- _Given data_:
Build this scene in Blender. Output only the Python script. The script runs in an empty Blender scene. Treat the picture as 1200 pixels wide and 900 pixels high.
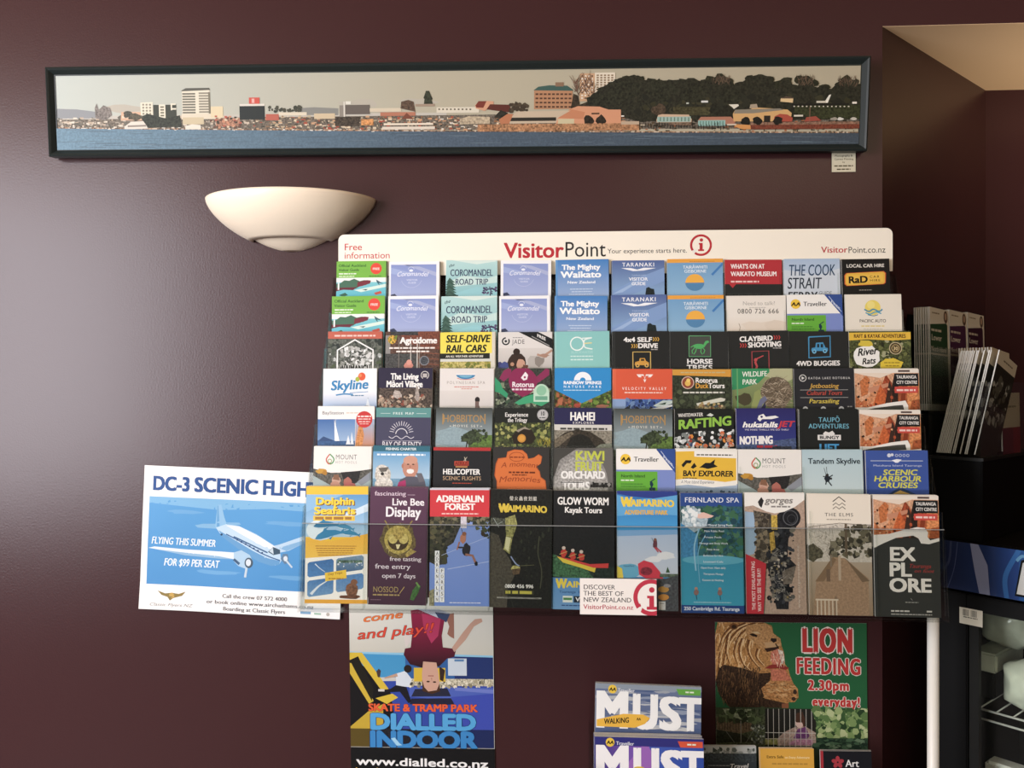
import bpy, bmesh, math, random
from mathutils import Vector, Matrix, Euler
from mathutils.geometry import tessellate_polygon
R = math.radians
SC = bpy.context.scene
COL = SC.collection

# ------------------------------------------------------------------ camera
EYE = 1.58; D = 1.68; F = 970.0; YAW = R(3.4)
cam_d = bpy.data.cameras.new('camera'); cam = bpy.data.objects.new('camera', cam_d); COL.objects.link(cam)
cam.location = (0, -D, EYE); cam.rotation_euler = (R(90), 0, YAW)
cam_d.sensor_fit = 'HORIZONTAL'; cam_d.sensor_width = 36; cam_d.lens = F*36/1200
cam_d.clip_start = .05
SC.camera = cam

# ------------------------------------------------------------------ world, light, exposure
w = bpy.data.worlds.new('world'); SC.world = w; w.use_nodes = True
w.node_tree.nodes['Background'].inputs[0].default_value = (.75, .72, .72, 1)
w.node_tree.nodes['Background'].inputs[1].default_value = .05
def area(name, loc, aim, sx, sy, power, col):
    l = bpy.data.lights.new(name, 'AREA'); l.shape = 'RECTANGLE'; l.size = sx; l.size_y = sy
    l.energy = power; l.color = col
    o = bpy.data.objects.new(name, l); COL.objects.link(o); o.location = loc
    o.rotation_euler = (Vector(aim)-Vector(loc)).to_track_quat('-Z', 'Y').to_euler()
    return o
area('window_daylight', (-2.75, -2.6, 1.85), (0, 0, 1.4), 1.5, 1.9, 190, (.95, .94, 1.0))
area('front_fill', (-.6, -4.2, 2.0), (.15, 0, 1.3), 2.6, 1.1, 26, (1.0, .95, .88))  # unseen front fill, added to even out the light on the rack
area('alcove_ceiling_fill', (1.65, -.6, 1.35), (1.4, .12, 2.3), .4, .3, 2.6, (1.0, .86, .66)).data.spread = R(66)  # added warm uplight, only there to brighten the alcove ceiling
area('ceiling_lamp_warm', (1.0, -2.1, 2.72), (.75, 0, 1.2), 1.2, .6, 11, (1.0, .80, .56))
SC.view_settings.view_transform = 'Standard'; SC.view_settings.look = 'None'
SC.view_settings.exposure = -0.06; SC.view_settings.gamma = 1
SC.view_settings.use_curve_mapping = False
SC.cycles.transparent_max_bounces = 32
SC.cycles.max_bounces = 8

# ------------------------------------------------------------------ helpers
def ray(px, py):
    v = Vector(((px-600)/F, (450-py)/F, -1.0))
    return Euler((R(90), 0, YAW)).to_matrix() @ v
C0 = Vector((0, -D, EYE))
def at(px, py, y=0.0):            # pixel -> point on the plane Y = y
    r = ray(px, py); return C0 + r*((y+D)/r.y)
def atz(px, py, z):               # pixel -> point on the plane Z = z
    r = ray(px, py); return C0 + r*((z-EYE)/r.z)
def lin(c):
    if isinstance(c, str):
        c = c.lstrip('#')
        if len(c) == 3: c = ''.join(k*2 for k in c)
        c = [int(c[i:i+2], 16)/255 for i in (0, 2, 4)]
    return tuple((x/12.92 if x <= .04045 else ((x+.055)/1.055)**2.4) for x in c[:3])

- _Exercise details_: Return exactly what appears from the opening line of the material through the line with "SC.camera = cam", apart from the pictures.

- _Full solution_:
Build this scene in Blender. Output only the Python script. The script runs in an empty Blender scene. Treat the picture as 1200 pixels wide and 900 pixels high.
import bpy, bmesh, math, random
from mathutils import Vector, Matrix, Euler
from mathutils.geometry import tessellate_polygon
R = math.radians
SC = bpy.context.scene
COL = SC.collection

# ------------------------------------------------------------------ camera
EYE = 1.58; D = 1.68; F = 970.0; YAW = R(3.4)
cam_d = bpy.data.cameras.new('camera'); cam = bpy.data.objects.new('camera', cam_d); COL.objects.link(cam)
cam.location = (0, -D, EYE); cam.rotation_euler = (R(90), 0, YAW)
cam_d.sensor_fit = 'HORIZONTAL'; cam_d.sensor_width = 36; cam_d.lens = F*36/1200
cam_d.clip_start = .05
SC.camera = cam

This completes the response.